Thursday, November 10, 2016

The Adventures of Huckleberry Finn...

We kicked off our Middle School Socratic Book Club in October with The Adventures of Huckleberry Finn by Mark Twain.  After reading The Adventures of Tom Sawyer last October 2015, I thought it would be a good place to begin, sort of as a follow-up.  Twain did not disappoint.  As a matter of fact, the opening paragraph of Huck Finn begins....
You don't know about me, without you have read a book by the name of "The Adventures of Tom Sawyer," but that ain't no matter.  That book was made by Mr. Mark Twain, and he told the truth, mainly.  There was things which he stretched, but mainly he told the truth.  That is nothing.  I never seen anybody but lied, one time or another, without it was Aunt Polly - Tom's Aunt Polly, she is - and Mary, and the Widow Douglas, is all told about in that book - which is mostly a true book; with some stretchers, as I said before. 
Twain published The Adventures of Huckleberry Finn in 1884, post Civil War.  However, his story is set pre-Civil War.  Twain drew much criticism for his novel.  It was actually banned in 1885 for the first time, less than a year after publication, for being “trash and suitable only for the slums.”   Huck Finn has seen many bans since and continues to be one of the most challenged books of all time.  I did not realize this when I chose this book for our club, but at the same time, I'm glad we read it and would not shy away from it based on these controversies.  The Adventures of Huckleberry Finn is a very important piece of American literature.

The Adventures of Huckleberry Finn is just that, an adventure novel about a boy.  If you've read The Adventures of Tom Sawyer, you may remember in the end that Tom and Huck acquired a large sum of money.  The Widow Douglas then took Huck Finn in for her son and tried to 'sivilize' him.  However, Huck does not want to be civilized.
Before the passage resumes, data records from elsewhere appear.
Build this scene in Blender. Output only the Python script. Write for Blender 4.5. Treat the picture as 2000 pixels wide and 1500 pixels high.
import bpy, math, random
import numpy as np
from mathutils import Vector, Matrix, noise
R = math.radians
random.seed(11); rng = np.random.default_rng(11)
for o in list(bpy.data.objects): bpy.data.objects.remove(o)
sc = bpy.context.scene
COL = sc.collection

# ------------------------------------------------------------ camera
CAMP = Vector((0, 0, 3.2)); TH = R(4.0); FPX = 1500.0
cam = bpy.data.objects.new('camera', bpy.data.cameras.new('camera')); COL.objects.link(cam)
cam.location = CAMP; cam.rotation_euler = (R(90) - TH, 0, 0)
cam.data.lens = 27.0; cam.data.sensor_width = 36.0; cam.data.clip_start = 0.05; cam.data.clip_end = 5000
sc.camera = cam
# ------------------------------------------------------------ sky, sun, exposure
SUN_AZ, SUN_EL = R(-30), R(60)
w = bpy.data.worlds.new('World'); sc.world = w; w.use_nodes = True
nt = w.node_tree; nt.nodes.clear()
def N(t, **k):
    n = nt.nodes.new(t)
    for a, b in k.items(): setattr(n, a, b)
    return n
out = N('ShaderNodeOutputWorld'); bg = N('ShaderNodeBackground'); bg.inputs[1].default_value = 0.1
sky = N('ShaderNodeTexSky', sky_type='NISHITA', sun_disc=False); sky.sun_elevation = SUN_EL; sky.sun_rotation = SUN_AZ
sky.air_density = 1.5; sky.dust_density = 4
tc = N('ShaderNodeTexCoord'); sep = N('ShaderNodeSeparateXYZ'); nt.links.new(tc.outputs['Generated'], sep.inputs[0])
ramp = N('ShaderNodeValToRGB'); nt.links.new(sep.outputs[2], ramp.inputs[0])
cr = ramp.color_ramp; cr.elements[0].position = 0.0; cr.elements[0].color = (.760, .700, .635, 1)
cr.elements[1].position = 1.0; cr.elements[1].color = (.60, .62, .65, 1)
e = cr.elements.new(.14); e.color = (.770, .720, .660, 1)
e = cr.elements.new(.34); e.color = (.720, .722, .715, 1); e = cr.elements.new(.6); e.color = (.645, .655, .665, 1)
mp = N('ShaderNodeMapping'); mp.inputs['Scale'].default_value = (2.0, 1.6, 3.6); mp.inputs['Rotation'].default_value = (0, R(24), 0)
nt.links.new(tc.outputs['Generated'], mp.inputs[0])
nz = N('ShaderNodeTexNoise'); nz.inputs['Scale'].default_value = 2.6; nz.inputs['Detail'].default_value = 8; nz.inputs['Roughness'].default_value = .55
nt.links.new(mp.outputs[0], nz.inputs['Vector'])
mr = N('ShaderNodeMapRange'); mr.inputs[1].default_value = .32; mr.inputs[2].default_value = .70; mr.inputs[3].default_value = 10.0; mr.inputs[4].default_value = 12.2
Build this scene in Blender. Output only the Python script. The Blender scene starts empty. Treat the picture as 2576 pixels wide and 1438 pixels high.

He eventually fakes his death, meets up with Jim, Miss Watson's runaway slave, and together they float down the Mississippi River, jumping from one adventure to another. The river is a symbol of freedom that not only runs through the middle of our country, but also the middle of the story. The Adventures of Huckleberry Finn holds themes of loyalty and brotherhood.  In addition, Twain uses irony to drive home a point about equality for all men. 

I used A Socratic Discussion with The Classics Club DVD by Adam Andrews to aid in prep for our first class.  I love the way Andrews discusses a book in order to better understand the author's point.  In the DVD, he shows us things like Exposition, Rising Action, Climax, Denouement, Conflict, Plot, etc.  Ruben loved Huck Finn!  He watched the DVD with me and really enjoyed Andrews' jovial personality and apparent love of literature.  It really brought the book alive for him.

I am using The Adventures of Huckleberry Finn by Mark Twain as my Banned or Censored Book in the 2016 Back to the Classics Challenge.